One of the most frustrating things about the consumer age is the tendency of the providers of goods and services to say they are meeting our wants and needs. Microsoft relentlessly updates its software in an apparent drive to make everything easier for us. But in my opinion, they are failing.
I don’t know if I’m alone in this, but Microsoft Word stopped getting any better around 2003. Every subsequent version has merely gotten worse. Microsoft is not responding to my personal wants and needs. It is thwarting them.
I have been working on translating a text. In one paragraph, I have the French. In the next, I have the English. However, I want to keep the punctuation consistent with English norms, since this is going to be, when it’s finished, an English-language article. But MS Word does not respect this wish. Every time I start writing things in French, it switches its language preference to French (Canada). This means quotation marks also get switched to French style. I do not WANT this! I want everything in English style. I want the language to be English — for the entire thing! But MS Word is just not cooperating. About 20 times I have had to override its impulses and switch the language back to English.

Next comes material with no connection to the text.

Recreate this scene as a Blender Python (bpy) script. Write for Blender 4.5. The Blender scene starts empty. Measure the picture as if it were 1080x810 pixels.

I could provide so many more examples of the awful impracticality of MS Word’s latest incarnation, but I will stop there. They are rather banal examples. The bigger picture is more worrying. The tension in modern-day capitalism appears to be between what WE actually want and need — as human beings — and what the oligarchy claims we need. The oligarchy will forever find things we don’t really need in order to sell products at a profit. The political problem is — as Heath and Potter argue in “The Rebel Sell” –who determines which of our needs/wants is genuine?